By Diana Mandia and Matteo Allievi
(Reuters) -ING Groep, the largest Dutch bank, on Thursday announced its second share buyback programme of the year, of up to 2.5 billion euros ($2.65 billion), following third-quarter net profits that more than doubled from the previous year.
However shares were down as much as 4.8% in morning trading, with some brokers pointing to a poor beat in third-quarter income estimates. By 1101 GMT they were 2.3% lower.
"It seems that investors are looking at the 'low' quality of the beat in income estimates, which was driven by other income and very low risk costs", Rodger Rinke from Landesbank Baden-Wuerttemberg said.
Net interest income (NII), a key measure of earnings on loans minus deposit costs, was also lower than expected, he said.

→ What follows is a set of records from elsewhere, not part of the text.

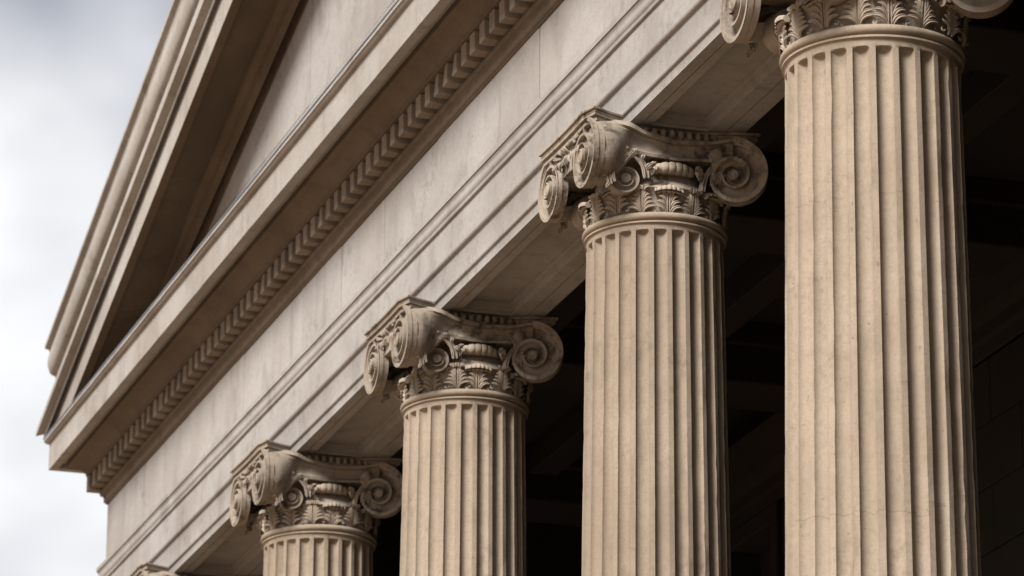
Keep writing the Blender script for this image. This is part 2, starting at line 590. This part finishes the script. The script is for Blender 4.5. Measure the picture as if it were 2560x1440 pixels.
mb.box(DX0 - 0.14, DX1 + 0.14, WY - 0.05, WY + 0.3, DZ, DZ + 0.14)
mb.build('door_frame', M_dark, wall, bevel=0.01)
mb = MB()
mb.box(DX0, DX1, WY + 0.22, WY + 0.26, -ZO, DZ)
mb.build('door', M_dark, wall)
mb = MB()
mb.box(XE + 0.1, XE + 0.3, YF + 0.5, WY + 0.5, -ZO, 1.3)
mb.build('light_blocking_wall', M_dark, wall)  # unseen wall added to keep the porch dark
mb = MB()
mb.box(XR + 0.002, XR + 0.3, YF - 0.02, WY + 0.5, -ZO, 1.9)
mb.build('light_blocking_wall', M_dark, wall)  # unseen wall added to keep the porch dark

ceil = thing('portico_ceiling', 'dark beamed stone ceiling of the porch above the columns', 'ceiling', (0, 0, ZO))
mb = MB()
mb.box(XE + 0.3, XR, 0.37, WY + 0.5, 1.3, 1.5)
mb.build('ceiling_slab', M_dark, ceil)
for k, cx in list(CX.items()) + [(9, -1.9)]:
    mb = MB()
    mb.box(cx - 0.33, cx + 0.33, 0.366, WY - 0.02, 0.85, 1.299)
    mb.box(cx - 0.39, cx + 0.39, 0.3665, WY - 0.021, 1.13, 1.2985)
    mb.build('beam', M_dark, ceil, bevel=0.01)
for yy in (1.5, 2.7):
    for k in range(4):
        mb = MB()
        mb.box(CX[k + 1] + 0.391, CX[k] - 0.391, yy - 0.12, yy + 0.12, 1.05, 1.298)
        mb.build('cross_beam', M_dark, ceil, bevel=0.01)


# ------------------------------------------------------------------ carved pieces
def revolve(prof, n=96):
    mb = MB()
    rows = [[(r * math.cos(2 * math.pi * i / n), r * math.sin(2 * math.pi * i / n), z) for i in range(n)] for r, z in prof]
    mb.grid(rows, closed=True)
    return mb


def strip(mb, pts, sides, norms, widths, ridge=0.35, nseg=(-1, -0.55, 0, 0.55, 1), hs=(-0.55, 0.35, 0.0, 0.35, -0.55)):
    rows = []
    for p, s, n_, wd in zip(pts, sides, norms, widths):
        p, s, n_ = Vector(p), Vector(s), Vector(n_)
        rows.append([tuple(p + s * (wd * u) + n_ * (wd * h * ridge * 2)) for u, h in zip(nseg, hs)])
    mb.grid(rows)


def frames(pts, normal_fn):
    sides, norms = [], []
    for i in range(len(pts)):
        a, b = Vector(pts[max(0, i - 1)]), Vector(pts[min(len(pts) - 1, i + 1)])
        t = (b - a).normalized()
        n_ = Vector(normal_fn(pts[i]))
        n_ = (n_ - t * n_.dot(t)).normalized()
        sides.append(tuple(n_.cross(t)))
        norms.append(tuple(n_))
    return sides, norms


R0 = 0.374
ZB = -0.531


def cyl(a, z, off=0.0):
    th = a / R0
    return ((R0 + off) * math.cos(th), (R0 + off) * math.sin(th), z)


def radial(p):
    v = Vector((p[0], p[1], 0.0))
    return v.normalized()


def leaflet(mb, f, w0, n=7, tip=0.12):
    """f(t) -> point on the leaf, w0 greatest half width"""
    pts = [f(i / (n - 1)) for i in range(n)]
    s, nn = frames(pts, radial)
    ws = []
    for i in range(n):
        t = i / (n - 1)
        ws.append(w0 * (0.35 + 0.65 * math.sin(math.pi * min(1, t * 1.02) ** 1.25) if t < 0.98 else tip))
    strip(mb, pts, s, nn, ws)


def blade(mb, sx, xb, xe, zb, zt, w0, o0, o1, p=1.8, n=8, q=1.15):
    """one finger of a carved leaf, rising steeply and bending outwards at its tip"""
    def f(t):
        return cyl(sx * (xb + (xe - xb) * t ** p), zb + (zt - zb) * math.sin(t * math.pi / 2 * q) / math.sin(math.pi / 2 * min(q, 1)), o0 + (o1 - o0) * t + 0.010 * math.sin(math.pi * t))
    pts = [f(i / (n - 1)) for i in range(n)]
    s_, nn = frames(pts, radial)
    ws = [w0 * (0.45 + 0.55 * math.sin(math.pi * min(1.0, 0.12 + 0.80 * i / (n - 1)))) for i in range(n - 1)] + [w0 * 0.12]
    strip(mb, pts, s_, nn, ws, 0.42)


def eyelet(mb, sx, x, dz, r0=0.011, turns=4.5, off=0.016):
    def f(t):
        an = t * turns
        rr = r0 * (1 - 0.45 * t)
        return cyl(sx * (x + rr * math.sin(an)), ZB + dz + rr * math.cos(an), off + 0.010 * t)
    leaflet(mb, f, r0 * 0.46, 9, 0.8)


def tip_roll(mb, half, rad0, z0, ribs):
    n, m = 12, 37
    rows = []
    for i in range(n):
        an = -0.5 * math.pi + i / (n - 1) * 1.85 * math.pi
        row = []
        for j in range(m):
            u = j / (m - 1) * 2 - 1
            rib = abs(math.cos(u * math.pi * ribs)) ** 0.45
            rad = (rad0 + 0.35 * rad0 * rib + 0.002 * math.sin(u * 5.3 + 1)) * (1 - 0.30 * u * u)
            row.append(cyl(u * half, z0 - 0.014 * u * u + rad * math.sin(an + 1.2), 0.032 + rad * math.cos(an + 1.2) * 1.1 + 0.006 * (1 - u * u)))
        rows.append(row)
    mb.grid(rows)
    for e in (0, -1):
        ring = [r[e] for r in rows]
        mb.add(ring, [tuple(range(len(ring)))])


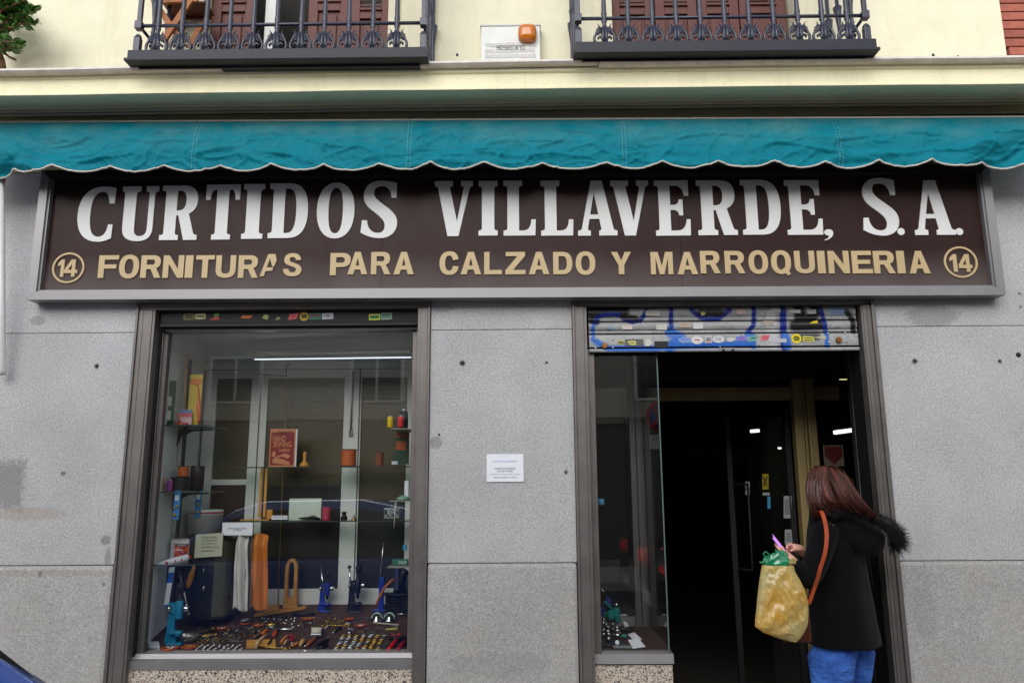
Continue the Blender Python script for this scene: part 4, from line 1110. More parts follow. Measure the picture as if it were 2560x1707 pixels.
# folding chair on the left balcony
ch = thing('folding_chair', 'slatted wooden folding chair leaning on the left balcony', 'chair', (-2.0, -.2, 4.07))
def bar(p, q, w, th):
    p, q = Vector(p), Vector(q); d = (q - p).normalized(); s = Vector((0, 1, 0)); n2 = d.cross(s).normalized()
    a = n2 * w / 2; e = s * th / 2
    return MB().hexa(p - a - e, p + a - e, q + a - e, q - a - e, p - a + e, p + a + e, q + a + e, q - a + e)
k5 = .17432
def z5(x, y, Y): return P(310 + x * k5, y * k5, Y)
m_chair = M('chair_wood', (168, 98, 42), .5, var=.25, vs=18)
m_chairdk = M('chair_wood_dark', (96, 50, 24), .5, var=.25, vs=18)
for yy in (-.30, -.02):
    part('leg', bar(z5(420, 10, yy), z5(800, 560, yy), .034, .02), m_chair, ch)
    part('leg', bar(z5(960, 10, yy - .022), z5(560, 600, yy - .022), .034, .02), m_chair, ch)
part('leg', bar(z5(1130, 330, -.1), z5(930, 690, -.1), .034, .02), m_chair, ch)
for i in range(10):
    x = 540 + i * 62
    a, b2 = z5(x, 40, -.22), z5(x + 130, 235, -.05)
    part('slat', MB().hexa(a, a + Vector((.030, 0, 0)), b2 + Vector((.030, 0, 0)), b2, a + Vector((0, 0, .012)), a + Vector((.030, 0, .012)), b2 + Vector((.030, 0, .012)), b2 + Vector((0, 0, .012))), m_chairdk, ch)
part('cross_rail', bar(z5(520, 25, -.25), z5(1060, 5, -.25), .03, .02), m_chair, ch)
part('cross_rail', bar(z5(680, 250, -.04), z5(1250, 240, -.04), .034, .02), m_chairdk, ch)

# jade plant at the upper left
pl = thing('jade_plant', 'green jade plant spilling over the ledge at the top left corner', 'plant', (-3.4, -.2, 4.02))
m_leaf = M('jade_leaf', (62, 108, 34), .35, var=.25, vs=30, rv=.35, spec=.5)
m_stem = M('jade_stem', (104, 76, 52), .8, var=.2)
lm = MB()
def leaffn(s, t):
    a = (s - .5) * 2; w = .0125 * math.sin(math.pi * min(1, t * .92 + .04)) ** .75
    return (a * w, t * .036, .004 * (1 - a * a) * math.sin(math.pi * t) + .004 * a * a - .003 * math.cos(math.pi * t))
lm.grid(leaffn, 4, 5); lm.grid(lambda s, t: (leaffn(s, t)[0], leaffn(s, t)[1], -.003 * math.sin(math.pi * t)), 4, 5)
lme = lm.mesh('leaf'); lme.materials.append(m_leaf)
def k6(x, y, Y): return P(x * .1275, y * .1275, Y)
stems = [[(-60, 700), (60, 520), (300, 480), (560, 470), (700, 500)], [(-60, 600), (80, 330), (300, 250), (560, 210), (680, 240)], [(-80, 500), (40, 200), (240, 110), (480, 20)], [(-60, 900), (60, 820), (180, 820)],
         [(-60, 1000), (120, 960), (300, 930), (440, 950)], [(-60, 1150), (40, 980), (110, 930)], [(-40, 400), (160, 380), (380, 350), (560, 330)], [(-80, 200), (80, 60), (300, -60)], [(-40, 760), (120, 600), (200, 560)], [(-60, 60), (120, 0), (420, 60)], [(-90, 840), (-30, 700), (60, 690)], [(-90, 560), (30, 470), (150, 440)], [(-60, 300), (200, 180), (380, 200)], [(-60, 420), (260, 420), (420, 430)], [(20, 100), (300, 30), (430, 130)], [(-60, 660), (100, 560), (260, 540)], [(-60, 250), (120, 130), (240, 200)]]
nl_ = 0
for si, sxy in enumerate(stems):
    Y0 = -.18 - .03 * (si % 4)
    pts = [k6(x, y, Y0 - .03 * i + rnd.uniform(-.02, .02)) for i, (x, y) in enumerate(sxy)]
    part('stem', MB().tube(pts, [.009 - .0013 * i for i in range(len(pts))], 6), m_stem, pl)
    for a, b2 in zip(pts, pts[1:]):
        seg = max(3, int((b2 - a).length / .0085))
        for q in range(seg):
            if nl_ >= 300 or rnd.random() < .3: continue
            t = q / seg
            if a == pts[0] and t < .3: continue
            p = a.lerp(b2, t) + Vector((rnd.uniform(-.012, .012), rnd.uniform(-.016, .012), rnd.uniform(-.008, .014)))
            o = bpy.data.objects.new('leaf', lme); col.objects.link(o); o.parent = pl
            o.location = p - ORG[pl]
            o.rotation_euler = (rnd.uniform(-.5, 1.2), rnd.uniform(-.7, .7), rnd.uniform(0, 6.28))
            s0 = rnd.uniform(.95, 1.5); o.scale = (s0, s0, s0); nl_ += 1
fo_ = MB()
for q in range(260):
    sxy = rnd.choice(stems); i = rnd.randrange(len(sxy) - 1); t = rnd.random()
    x = sxy[i][0] * (1 - t) + sxy[i + 1][0] * t; y = sxy[i][1] * (1 - t) + sxy[i + 1][1] * t
    if x > 560: continue
    p = k6(x + rnd.gauss(0, 45), y + rnd.gauss(0, 50), -.13 + rnd.uniform(-.05, .06))
    sc0 = rnd.uniform(.9, 1.4)
    fo_.xf = Matrix.Translation(p) @ Matrix.Rotation(rnd.uniform(0, 6.28), 4, 'Z') @ Matrix.Rotation(rnd.uniform(-.6, 1.2), 4, 'X') @ Matrix.Scale(sc0, 4)
    fo_.grid(leaffn, 4, 4)
fo_.xf = None
part('foliage', fo_, m_leaf, pl, kind='stuff')
part('trunk', MB().tube([k6(60, 1400, -.16), k6(40, 1200, -.18), k6(-20, 1000, -.18)], [.022, .018, .014], 8), m_stem, pl)
part('stem', MB().tube([k6(60, 1010, -.2), k6(180, 1120, -.2), k6(310, 1180, -.19)], [.006, .007, .008], 6), m_stem, pl)
part('pot', MB().lathe((PX(-30, 160, -.15), -.15, 4.03), [(.07, 0), (.10, .06), (.09, .062), (.02, .05)], 16), m_dark, pl)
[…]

The bank's net profit more than doubled to 1.98 billion euros between July and September, beating a 1.83 billion euro company-compiled consensus forecast, but NII reached 4.03 billion euros in the quarter, below 4.12 billion euros expected.
"A HOLDING PATTERN"
The sector has been one of the main beneficiaries of rising interest rates over the past two years, but central banks seem now to be at the end of this cycle of monetary tightening.
European Central Bank (ECB) kept its benchmark rates unchanged last week, snapping a 15-month streak of hikes, but tried to push back on rate cut expectations.
"For now we believe that interest rates will be higher for longer .... for now we see the ECB in a holding pattern," Steven van Rijswijk said.
Net additions to loan loss provisions amounted to 183 million euros, below the 322 million euros expected in the company-compiled consensus, partially due to what Chief Risk Officer Ljiljana Cortan described as "successful de-risking from Russia".
The grouped noted that its target of a CET1 ratio, the measure of solvency for European banks, of around 12.5% by 2025 would depend on earnings prospects, risk-weighted levels and macro and geopolitical developments.
The new share buyback starting on Friday will bring the total amount of capital the bank returned to shareholders in 2023 to 7 billion euros.